Wir loben das Handeln der Polizei, die den Mob bis jetzt erfolgreich in Schach halten konnte. Jedoch zeigt die Einordnung dieser Krise durch Behörden und Medien als „Protest“ bestenfalls eine gewisse Naivität hinsichtlich der Art des Problems und schlimmstenfalls institutionellen Rassismus. Es handelt sich nicht um einen „Protest“, und diejenigen, die vor den Absperrungen der Polizei nach Blut trachten, sind keine „Protestierenden“. Dies ist ein Pogrom, und das ist ein Lynchmob.
Fürs Erste hat die Gewalt nachgelassen, jedoch wurde wenig getan, um die Situation in Ordnung zu bringen und die allgegenwärtige Bedrohung durch rechtsextreme Mobilisierung, und die Gefahr weiterer Gewalt durch den Mob ist ernst.
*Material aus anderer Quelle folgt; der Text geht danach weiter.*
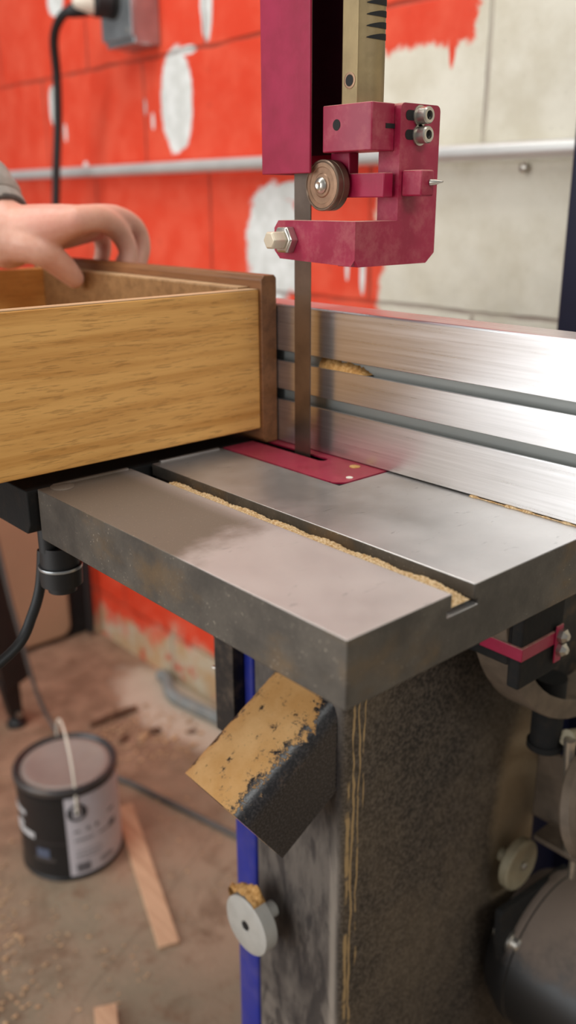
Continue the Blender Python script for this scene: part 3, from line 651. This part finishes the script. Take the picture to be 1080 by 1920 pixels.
# thrust bearing behind the blade, on its carrier
cr = M().box((0.2085, 0.1780, 0.1965), (0.2180, 0.2290, 0.2125)).box((0.2085, 0.2110, 0.1965), (0.2180, 0.2300, 0.2265))
obj('bearing_carrier', cr, MAT['mag'], BS, 0.0008)
tbw = obj('thrust_bearing', M().lathe((0.1950, 0.2250, 0.2047), (1, 0, 0), [(0.0008, 0.005), (0.0008, 0.0155), (0, 0.0160), (0, 0.0166), (0.0006, 0.0172), (0.0040, 0.0172), (0.0044, 0.0168), (0.0052, 0.0168), (0.0056, 0.0172), (0.0108, 0.0172), (0.0114, 0.0166), (0.0114, 0.006), (0.0140, 0.006)], 64), MAT['wheel'], BS)
obj('bearing_face', M().lathe((0.1957, 0.2250, 0.2047), (-1, 0, 0), [(0, 0.0152), (0.0003, 0.0152), (0.0005, 0.0125), (-0.0002, 0.0120), (-0.0002, 0.0085), (0.0008, 0.0075), (0.0010, 0.005)], 56), MAT['wface'], tbw)
obj('axle', M().lathe((0.1948, 0.2250, 0.2047), (-1, 0, 0), [(0, 0.0056), (0.001, 0.0056), (0.0026, 0.0044), (0.0034, 0.0025), (0.0030, 0.0012)], 28), MAT['steel'], tbw)
# small fixing piece behind the post
obj('post_stop', M().cyl((0.2305, 0.214, 0.2562), (0.2305, 0.214, 0.266), 0.003).cyl((0.2305, 0.214, 0.268), (0.2305, 0.214, 0.274), 0.0032).cyl((0.2305, 0.214, 0.256), (0.2305, 0.214, 0.276), 0.0018), MAT['blackd'], gbo)

# ================================================================== rip fence
XF = 0.2166
RF = thing('rip_fence', (XF, 0.1, 0.0), 'tall brushed aluminium rip fence with two T-slots standing behind the blade', 'fence')
def tslot(z0, z1): return [(XF, z1), (XF+0.0025, z1), (XF+0.0025, z1+0.003), (XF+0.0085, z1+0.003), (XF+0.0085, z0-0.003), (XF+0.0025, z0-0.003), (XF+0.0025, z0), (XF, z0)]
poly = [(XF, 0.1130), (XF+0.0016, 0.1140), (XF+0.003, 0.1162), (XF+0.020, 0.1162), (XF+0.024, 0.1140), (XF+0.024, 0.0008), (XF, 0.0008)]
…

Wir werden sowohl die Lage vor Ort genau beobachten als auch sämtliche institutionellen Reaktionen auf die Gewalt sowie die laufenden Ermittlungen. Rechtsstaatlichkeit muss unter allen Umständen die Oberhand behalten; es kann in unseren Demokratien keinen Platz für Selbstjustiz durch Lynchmobs geben. In Griechenland und anderswo stehen wir vor der Wahl: Demokratie oder Barbarei.
Unterzeichnet:
- European Roma Rights Centre
- Minority Rights Group – Greece
- Greek Helsinki Monitor
- Solidarity Now
- koordinierte Organisationen und Communities für Roma-Menschenrechte in Griechenland
Übersetzung aus dem Englischen. Der Original-Aufruf erschien am 21. Juni 2017 auf der Homepage des ERRC.